• [YOUR GOAL]: Please write out the lines of the data exactly, beginning with the first and ending with the line containing "PI = math.pi"; leave the pictures behind.

⁂

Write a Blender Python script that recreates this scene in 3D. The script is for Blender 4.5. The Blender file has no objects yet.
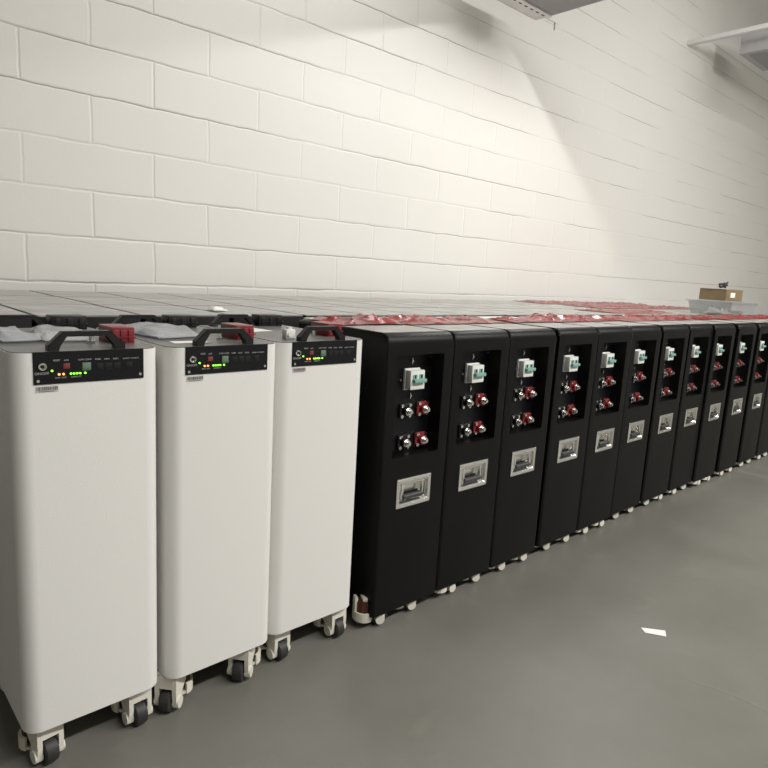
import bpy, bmesh, math, random
from mathutils import Vector, Matrix, noise
random.seed(7)
SC = bpy.context.scene
COL = SC.collection
PI = math.pi

# ------------------------------------------------------------------ materials
def mat(name, col, rough=.5, metal=0.0, bump=0.0, bscale=60.0, emit=0.0, spec=.5, alpha=1.0, trans=0.0, coat=0.0, vary=0.0, vscale=3.0):
    m = bpy.data.materials.new(name); m.use_nodes = True
    n = m.node_tree.nodes; l = m.node_tree.links
    b = n['Principled BSDF']
    b.inputs['Base Color'].default_value = (*col, 1)
    b.inputs['Roughness'].default_value = rough
    b.inputs['Metallic'].default_value = metal
    b.inputs['Specular IOR Level'].default_value = spec
    b.inputs['Alpha'].default_value = alpha
    b.inputs['Transmission Weight'].default_value = trans
    b.inputs['Coat Weight'].default_value = coat
    if emit:
        b.inputs['Emission Color'].default_value = (*col, 1)
        b.inputs['Emission Strength'].default_value = emit
    tc = n.new('ShaderNodeTexCoord')
    if vary:
        nz = n.new('ShaderNodeTexNoise'); nz.inputs['Scale'].default_value = vscale; nz.inputs['Detail'].default_value = 5
        l.new(tc.outputs['Object'], nz.inputs['Vector'])
        mr = n.new('ShaderNodeMapRange')
        mr.inputs['From Min'].default_value = .3; mr.inputs['From Max'].default_value = .7
        mr.inputs['To Min'].default_value = 1 - vary; mr.inputs['To Max'].default_value = 1 + vary
        l.new(nz.outputs['Fac'], mr.inputs['Value'])
        hs = n.new('ShaderNodeHueSaturation'); hs.inputs['Color'].default_value = (*col, 1)
        l.new(mr.outputs['Result'], hs.inputs['Value']); l.new(hs.outputs['Color'], b.inputs['Base Color'])
    if bump:
        nb = n.new('ShaderNodeTexNoise'); nb.inputs['Scale'].default_value = bscale; nb.inputs['Detail'].default_value = 3
        l.new(tc.outputs['Object'], nb.inputs['Vector'])
        bp = n.new('ShaderNodeBump'); bp.inputs['Strength'].default_value = bump; bp.inputs['Distance'].default_value = .002
        l.new(nb.outputs['Fac'], bp.inputs['Height']); l.new(bp.outputs['Normal'], b.inputs['Normal'])
    return m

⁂

• [WORKED ANSWER]:
Write a Blender Python script that recreates this scene in 3D. The script is for Blender 4.5. The Blender file has no objects yet.
import bpy, bmesh, math, random
from mathutils import Vector, Matrix, noise
random.seed(7)
SC = bpy.context.scene
COL = SC.collection
PI = math.pi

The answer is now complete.